Tisk, a “Berliner Speisekneipe”, seems to be the perfect answer. A sous-chef from Tim Raue’s La Soupe Populaire teams up with a dilettantish ex-Allianz agent turned TV cooking competition winner to serve twists on the foods they ate growing up in East and West Berlin respectively? The German press couldn’t contain itself. On our visit, Kristof Mulack (from TV) and Martin Müller (ex-Raue) were celebrating their Berliner Meisterköche nomination for “Best Scene Restaurant”. Which scene? We couldn’t exactly see clubbers from nearby Schwuz or Loophole sidling up to Tisk’s undulating bar and dropping €50-plus on dinner and drinks, let alone the Turkish or Bulgarian Roma residents of surrounding Rollbergkiez. German foodies and in-the-know visitors seemed more like it. We heard our American table-neighbours marvelling at the mayo on their fries.

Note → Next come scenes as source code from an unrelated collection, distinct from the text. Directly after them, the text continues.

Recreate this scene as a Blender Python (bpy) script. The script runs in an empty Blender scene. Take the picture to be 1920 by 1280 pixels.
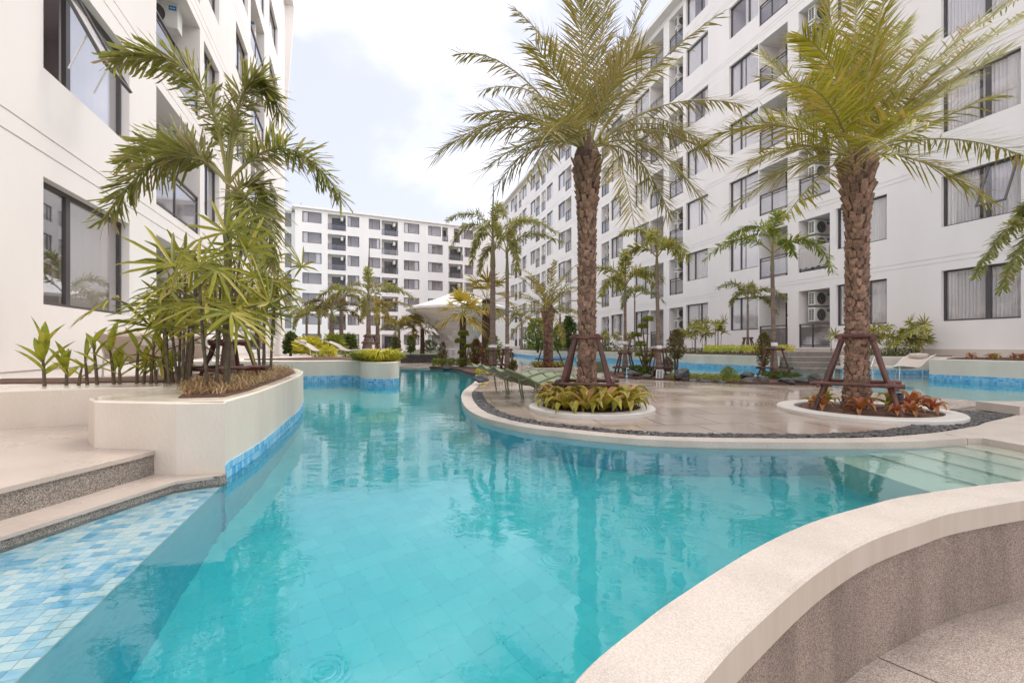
import bpy, math, random
from mathutils import Vector, Matrix, noise

sc = bpy.context.scene
C = sc.collection
PI = math.pi
F, H, E = 853.0, 648.0, 0.90          # focal length and horizon in photo pixels, eye height above the water
R_ = math.radians

# ---------------------------------------------------------------- camera
cam_d = bpy.data.cameras.new('camera')
cam = bpy.data.objects.new('camera', cam_d)
C.objects.link(cam)
cam.location = (0, 0, E)
cam.rotation_euler = (R_(90), 0, 0)
cam_d.sensor_width = 36.0
cam_d.lens = 36.0 * F / 1920.0
cam_d.shift_y = 8.0 / 1920.0
cam_d.clip_start = 0.02
cam_d.clip_end = 2000.0
sc.camera = cam

# ---------------------------------------------------------------- world and sun
SUN_EL, SUN_AZ = R_(60), R_(60)        # high sun to the right, veiled by cloud
wd = bpy.data.worlds.new('World')
sc.world = wd
wd.use_nodes = True
nt = wd.node_tree
nt.nodes.clear()
def wn(t, **k):
    n = nt.nodes.new(t)
    for a, b in k.items():
        setattr(n, a, b)
    return n
w_out = wn('ShaderNodeOutputWorld')
w_sky = wn('ShaderNodeTexSky', sky_type='NISHITA', sun_disc=False)
w_sky.sun_elevation = SUN_EL
w_sky.sun_rotation = SUN_AZ
w_sky.air_density = 1.0
w_sky.dust_density = 2.0
w_bg = wn('ShaderNodeBackground')
w_bg.inputs['Strength'].default_value = 0.15
w_bg2 = wn('ShaderNodeBackground')
w_tc = wn('ShaderNodeTexCoord')
w_map = wn('ShaderNodeMapping')
w_map.inputs['Location'].default_value = (1.82, 0.4, 0.84)
w_map.inputs['Scale'].default_value = (1.0, 1.0, 2.2)
w_n1 = wn('ShaderNodeTexNoise')
w_n1.inputs['Scale'].default_value = 1.3
w_n1.inputs['Detail'].default_value = 7
w_n1.inputs['Roughness'].default_value = 0.47
w_n1.inputs['Distortion'].default_value = 0.25
w_r = wn('ShaderNodeValToRGB')
w_r.color_ramp.interpolation = 'EASE'
w_r.color_ramp.elements[0].position = 0.395
w_r.color_ramp.elements[1].position = 0.70
w_n2 = wn('ShaderNodeTexNoise')
w_n2.inputs['Scale'].default_value = 3.0
w_n2.inputs['Detail'].default_value = 6
w_r2 = wn('ShaderNodeValToRGB')
w_r2.color_ramp.elements[0].position = 0.3
w_r2.color_ramp.elements[0].color = (0.80, 0.77, 0.77, 1)
w_r2.color_ramp.elements[1].position = 0.6
w_r2.color_ramp.elements[1].color = (1.0, 0.955, 0.92, 1)
w_hz = wn('ShaderNodeMixRGB', blend_type='MIX')      # thin veil in front of the blue
w_hz.inputs[0].default_value = 0.80
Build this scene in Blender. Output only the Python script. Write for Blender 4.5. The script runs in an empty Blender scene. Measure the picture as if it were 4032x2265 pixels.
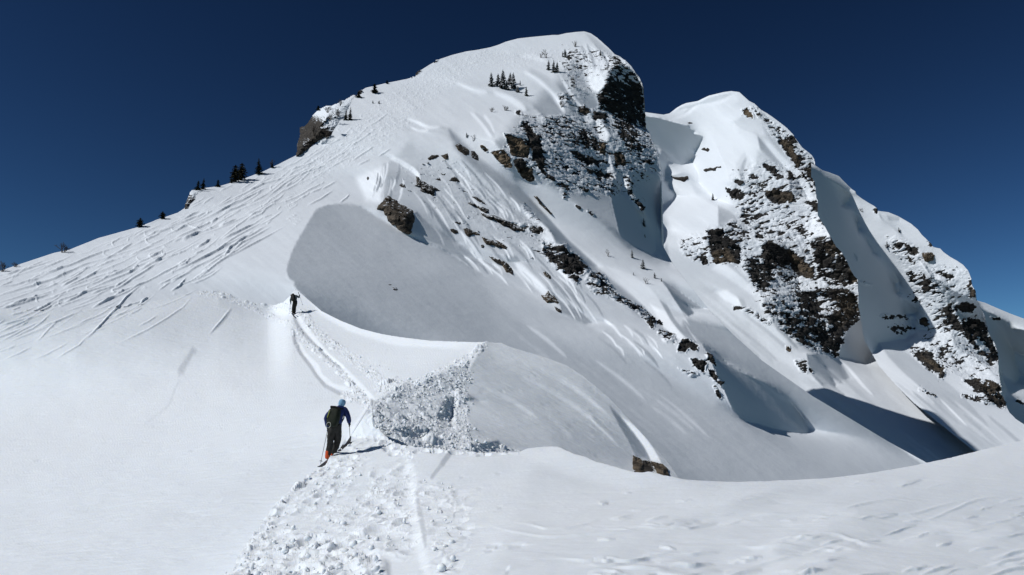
import bpy, bmesh, math, random, os
import numpy as np
from mathutils import Vector, Matrix

RES = 1.0
random.seed(7)
RNG = np.random.default_rng(11)
scene = bpy.context.scene
COL = scene.collection

# ------------------------------------------------------------------ camera
F, CX, CY = 3136.0, 2016.0, 1132.5          # focal length and centre, in pixels of a 4032 px wide frame
PITCH = math.radians(10.0)
CAM = np.array([0.0, 0.0, 1.7])
FWD = np.array([0.0, math.cos(PITCH), math.sin(PITCH)])
UPV = np.array([0.0, -math.sin(PITCH), math.cos(PITCH)])
RGT = np.array([1.0, 0.0, 0.0])
cam_data = bpy.data.cameras.new("camera")
cam_data.sensor_width = 36.0
cam_data.lens = 28.0
cam_data.clip_start = 0.1
cam_data.clip_end = 20000.0
cam = bpy.data.objects.new("camera", cam_data)
cam.location = CAM
cam.rotation_euler = (math.radians(90) + PITCH, 0, 0)
COL.objects.link(cam)
scene.camera = cam

def unproj(u, v, d):
    x = (np.asarray(u, float) - CX) / F
    y = -(np.asarray(v, float) - CY) / F
    d = np.asarray(d, float)
    r = FWD + x[..., None] * RGT + y[..., None] * UPV
    return CAM + d[..., None] * r

# ------------------------------------------------------------------ light
SUN_L = np.array([-0.695, -0.27, 0.665]); SUN_L /= np.linalg.norm(SUN_L)   # towards the sun
sun_data = bpy.data.lights.new("sun", "SUN")
sun_data.energy = 3.25
sun_data.angle = math.radians(0.53)
sun_data.color = (1.0, 0.985, 0.96)
sun = bpy.data.objects.new("sun", sun_data)
sun.rotation_euler = Vector(SUN_L).to_track_quat('Z', 'Y').to_euler()
sun.location = (-60, 0, 80)
COL.objects.link(sun)
world = bpy.data.worlds.new("World")
scene.world = world
world.use_nodes = True
wn, wl = world.node_tree.nodes, world.node_tree.links
wn.clear()
sky = wn.new("ShaderNodeTexSky")
sky.sky_type = 'NISHITA'
sky.sun_disc = False
sky.sun_elevation = math.asin(SUN_L[2])
sky.sun_rotation = math.atan2(SUN_L[0], SUN_L[1])
sky.altitude = 3000
sky.air_density = 1.0
sky.dust_density = 0.3
sky.ozone_density = 3.0
# thin, dry high-altitude air: a deeper, more saturated blue than the sea-level sky
v1 = wn.new("ShaderNodeVectorMath"); v1.operation = 'SCALE'; v1.inputs['Scale'].default_value = 0.1
g1 = wn.new("ShaderNodeGamma"); g1.inputs[1].default_value = 2.0
v2 = wn.new("ShaderNodeVectorMath"); v2.operation = 'MULTIPLY'; v2.inputs[1].default_value = (10.2, 10.4, 8.0)
bg = wn.new("ShaderNodeBackground"); bg.inputs[1].default_value = 0.1
wo = wn.new("ShaderNodeOutputWorld")
wl.new(sky.outputs[0], v1.inputs[0]); wl.new(v1.outputs[0], g1.inputs[0]); wl.new(g1.outputs[0], v2.inputs[0])
wl.new(v2.outputs[0], bg.inputs[0]); wl.new(bg.outputs[0], wo.inputs[0])
scene.view_settings.view_transform = 'Standard'
scene.view_settings.look = 'None'
scene.view_settings.exposure = 0
scene.view_settings.gamma = 1
scene.render.engine = 'CYCLES'
scene.cycles.max_bounces = 6
scene.cycles.diffuse_bounces = 1
scene.cycles.use_denoising = True

# ------------------------------------------------------------------ noise
_perm = np.random.default_rng(5).permutation(256).astype(np.int32)
_perm = np.concatenate([_perm, _perm, _perm])
_grad = np.random.default_rng(6).normal(size=(256, 3)).astype(np.float32)
_grad /= np.linalg.norm(_grad, axis=1, keepdims=True)
_rnd = np.random.default_rng(8).random((256, 4)).astype(np.float32)

def noise3(p):
    p = np.asarray(p, np.float32)
    i = np.floor(p).astype(np.int32)
    fr = p - i
    w = fr * fr * fr * (fr * (fr * 6 - 15) + 10)
    out = np.zeros(p.shape[:-1], np.float32)
    ix, iy, iz = i[..., 0] & 255, i[..., 1] & 255, i[..., 2] & 255
    for a in (0, 1):
        wx = w[..., 0] if a else 1 - w[..., 0]
        ha = _perm[ix + a]
        for b in (0, 1):
            wy = wx * (w[..., 1] if b else 1 - w[..., 1])
            hb = _perm[(ha + iy + b)]
            for c in (0, 1):
                h = _perm[(hb + iz + c)]
                g = _grad[h]
                dot = g[..., 0] * (fr[..., 0] - a) + g[..., 1] * (fr[..., 1] - b) + g[..., 2] * (fr[..., 2] - c)
                out += dot * wy * (w[..., 2] if c else 1 - w[..., 2])
    return out * 1.5

def fbm(p, octaves=4, lac=2.03, gain=0.5):
    s, a, t = 0, 1.0, 0.0
    p = np.asarray(p, np.float32)
    for k in range(octaves):
        s = s + a * noise3(p + 17.3 * k)
        t += a
        p = p * lac
        a *= gain
    return s / t

def worley(p):
    """distance to the nearest cell point, to the second, and the nearest one's random numbers"""
    p = np.asarray(p, np.float32)
    i = np.floor(p).astype(np.int32)
    d1 = np.full(p.shape[:-1], 9.0, np.float32); d2 = d1.copy()
    rid = np.zeros(p.shape[:-1], np.int32)
    for a in (-1, 0, 1):
        for b in (-1, 0, 1):
            for c in (-1, 0, 1):
                j = i + np.array([a, b, c], np.int32)
                h = _perm[_perm[_perm[j[..., 0] & 255] + (j[..., 1] & 255)] + (j[..., 2] & 255)]
                q = j + _rnd[h, :3]
                d = ((p - q) ** 2).sum(-1)
                near = d < d1
                d2 = np.where(near, d1, np.minimum(d2, d))
                rid = np.where(near, h, rid)
                d1 = np.where(near, d, d1)
    return np.sqrt(d1), np.sqrt(d2), rid

def sstep(a, b, x):
    t = np.clip((x - a) / (b - a), 0, 1)
    return t * t * (3 - 2 * t)

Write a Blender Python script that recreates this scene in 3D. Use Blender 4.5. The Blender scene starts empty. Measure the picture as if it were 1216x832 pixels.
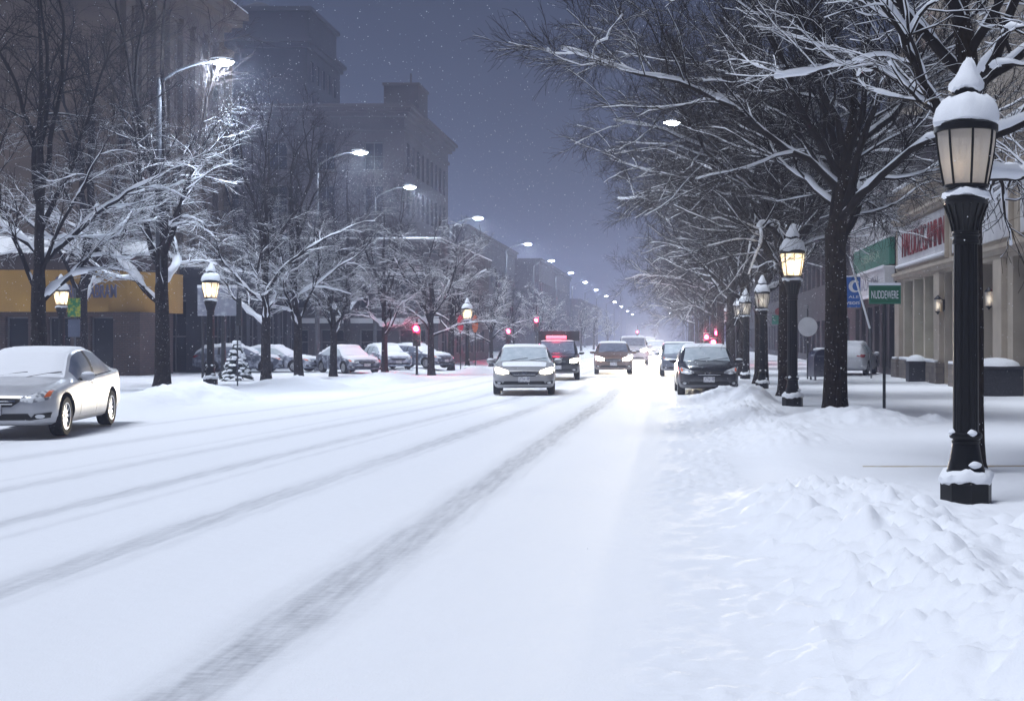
import bpy, bmesh, math, random
import numpy as np
from mathutils import Vector, Matrix
from mathutils.bvhtree import BVHTree

S = bpy.context.scene
COL = S.collection
R = math.radians
PI = math.pi

# ------------------------------------------------------------------ camera
cd = bpy.data.cameras.new('camera')
cam = bpy.data.objects.new('camera', cd); COL.objects.link(cam)
cam.location = (0, 0, 1.65); cam.rotation_euler = (R(90), 0, 0)
cd.sensor_fit = 'HORIZONTAL'; cd.sensor_width = 36.0
cd.lens = 36.0 * 1500 / 1216
cd.shift_x = -0.1513; cd.shift_y = -0.0115
cd.clip_start = 0.1; cd.clip_end = 3000
S.camera = cam

# ------------------------------------------------------------------ sky, sun, exposure
SUN_EL, SUN_ROT = R(69), R(-125)
w = bpy.data.worlds.new('World'); S.world = w; w.use_nodes = True
nt = w.node_tree; nt.nodes.clear()
sky = nt.nodes.new('ShaderNodeTexSky'); sky.sky_type = 'NISHITA'; sky.sun_disc = False
sky.sun_elevation = SUN_EL; sky.sun_rotation = SUN_ROT
sky.air_density = 1.0; sky.dust_density = 2.0; sky.ozone_density = 3.0
mx = nt.nodes.new('ShaderNodeMixRGB'); mx.inputs[0].default_value = 0.75
mx.inputs[2].default_value = (0.92, 1.15, 2.35, 1)      # snow cloud lit by the town
bg = nt.nodes.new('ShaderNodeBackground'); bg.inputs[1].default_value = 0.0135
wo = nt.nodes.new('ShaderNodeOutputWorld')
nt.links.new(sky.outputs[0], mx.inputs[1]); nt.links.new(mx.outputs[0], bg.inputs[0]); nt.links.new(bg.outputs[0], wo.inputs[0])
sd = bpy.data.lights.new('sun', 'SUN'); sd.energy = 1.50; sd.angle = R(25); sd.color = (0.85, 0.905, 1.0)
sun = bpy.data.objects.new('sun', sd); COL.objects.link(sun)
sun.rotation_euler = (R(90) - SUN_EL, 0, R(-58))
S.view_settings.view_transform = 'Standard'; S.view_settings.look = 'None'
S.view_settings.gamma = 1.0; S.view_settings.use_curve_mapping = False
S.view_settings.exposure = 1.15
cy = S.cycles
cy.max_bounces = 6; cy.diffuse_bounces = 3; cy.glossy_bounces = 2; cy.transmission_bounces = 4
cy.transparent_max_bounces = 12; cy.volume_bounces = 1; cy.use_denoising = True
cy.sample_clamp_indirect = 4.0; cy.sample_clamp_direct = 0.0
cy.caustics_reflective = False; cy.caustics_refractive = False

# ------------------------------------------------------------------ helpers
def px(x, Y): return (x - 792) * Y / 1500.0            # photo column -> X at distance Y (used to survey the place)
def pz(y, Y): return 1.65 + (402 - y) * Y / 1500.0

def mat(name, base=(0.5, 0.5, 0.5), rough=0.6, metal=0.0, spec=0.5, noise=None, bump=None, emit=None, estr=0.0, coat=0.0):
    """noise=(scale, colour2, low, high[, detail]); bump=(scale, strength, distance)"""
    m = bpy.data.materials.new(name); m.use_nodes = True
    n = m.node_tree.nodes; l = m.node_tree.links
    b = n['Principled BSDF']
    b.inputs['Base Color'].default_value = (*base, 1); b.inputs['Roughness'].default_value = rough
    b.inputs['Metallic'].default_value = metal; b.inputs['Specular IOR Level'].default_value = spec
    if coat: b.inputs['Coat Weight'].default_value = coat; b.inputs['Coat Roughness'].default_value = 0.08
    if emit: b.inputs['Emission Color'].default_value = (*emit, 1); b.inputs['Emission Strength'].default_value = estr
    tc = n.new('ShaderNodeTexCoord')
    if noise:
        t = n.new('ShaderNodeTexNoise'); t.inputs['Scale'].default_value = noise[0]
        t.inputs['Detail'].default_value = noise[4] if len(noise) > 4 else 6
        cr = n.new('ShaderNodeValToRGB')
        cr.color_ramp.elements[0].position = noise[2]; cr.color_ramp.elements[1].position = noise[3]
        cr.color_ramp.elements[0].color = (*base, 1); cr.color_ramp.elements[1].color = (*noise[1], 1)
        l.new(tc.outputs['Object'], t.inputs['Vector']); l.new(t.outputs['Fac'], cr.inputs[0]); l.new(cr.outputs[0], b.inputs['Base Color'])
    if bump:
        t2 = n.new('ShaderNodeTexNoise'); t2.inputs['Scale'].default_value = bump[0]; t2.inputs['Detail'].default_value = 5
        bn = n.new('ShaderNodeBump'); bn.inputs['Strength'].default_value = bump[1]; bn.inputs['Distance'].default_value = bump[2]
        l.new(tc.outputs['Object'], t2.inputs['Vector']); l.new(t2.outputs['Fac'], bn.inputs['Height']); l.new(bn.outputs[0], b.inputs['Normal'])
    return m

def brick_mat(name, c1, c2, mortar, scale=1.0, rough=0.85, bw=0.22, bh=0.075):
    m = mat(name, c1, rough)
    n = m.node_tree.nodes; l = m.node_tree.links
    tc = n.new('ShaderNodeTexCoord'); sp = n.new('ShaderNodeSeparateXYZ'); ad = n.new('ShaderNodeMath'); cb = n.new('ShaderNodeCombineXYZ')
    br = n.new('ShaderNodeTexBrick'); br.inputs['Scale'].default_value = scale
    br.inputs['Color1'].default_value = (*c1, 1); br.inputs['Color2'].default_value = (*c2, 1); br.inputs['Mortar'].default_value = (*mortar, 1)
    br.inputs['Brick Width'].default_value = bw; br.inputs['Row Height'].default_value = bh; br.inputs['Mortar Size'].default_value = 0.008
    l.new(tc.outputs['Object'], sp.inputs[0]); l.new(sp.outputs[0], ad.inputs[0]); l.new(sp.outputs[1], ad.inputs[1])
    l.new(ad.outputs[0], cb.inputs[0]); l.new(sp.outputs[2], cb.inputs[1]); l.new(cb.outputs[0], br.inputs['Vector'])
    ns = n.new('ShaderNodeTexNoise'); ns.inputs['Scale'].default_value = 0.8; ns.inputs['Detail'].default_value = 8
    mm = n.new('ShaderNodeMixRGB'); mm.blend_type = 'MULTIPLY'; mm.inputs[0].default_value = 0.6
    l.new(tc.outputs['Object'], ns.inputs['Vector'])
    cr = n.new('ShaderNodeValToRGB'); cr.color_ramp.elements[0].position = 0.3; cr.color_ramp.elements[0].color = (0.45, 0.45, 0.45, 1); cr.color_ramp.elements[1].position = 0.7
    l.new(ns.outputs['Fac'], cr.inputs[0]); l.new(br.outputs['Color'], mm.inputs[1]); l.new(cr.outputs[0], mm.inputs[2])
    l.new(mm.outputs[0], n['Principled BSDF'].inputs['Base Color'])
    return m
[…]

Those Pommes came with Tisk’s signature “broiler”, a whole roast chicken for two. Over the restaurant’s short existence, the price of the dish has gone from €18.50 to €24 to a rather untenable €35, which might still be worth it if you’re sick of the flabby-skinned factory-farmed specimens at most of this city’s Hühnerhäuser. Tisk’s bio-birds lived decadently in France before being shipped over, sous-vided and crisped up in the oven – to either moist perfection or unpalatable dryness, depending on the night and whom you ask.
If you’re not a chicken fan, you’ll end up with an equally hit-and-miss selection of small plates. As at Soupe Populaire, there’s a take on Senfeier (€11); here, the mustard-coated egg was overcooked and could’ve used more acidity to counter the potato mash and caramelised cauliflower that came with it. Deep-fried sausage aka Jägerschnitzel (€6) failed to transcend its East German kiddie-food roots, while the “Jurkensalat” (yes, the menu’s in Berlinerisch; €6) went the fussy route, topping the cucumbers with a yoghurt-roe-jalapeño combination that didn’t gel. On the other hand, the asparagus “salad” (€9, really just four short white stalks with tarragon sauce and wild herbs) was some of the best-cooked Spargel we’ve had in this city and tasted of pure spring, and the rich decadence of the Blutwurst croquettes made it easy to forget their €2/mouthful price tag.
Müller and Mulack have put their heart into this place, and deserve credit for attempting to sex up some of Europe’s unsexiest cuisine (as well as for the cocktails, which use local spirits like Mampe to creative effect). But ultimately, with the memory of Soupe Populaire’s playful dishes and unparalleled industrial setting relatively fresh, it’s hard to say Tisk stacks up. Bring the out-of-towners here if they insist – or steer them to nearby TwinPigs, a Chileanand Swedish-owned gastropub famous for its pulled-pork sandwiches that just debuted a new “Polish-Peruvian” menu. You know, real Berlin food.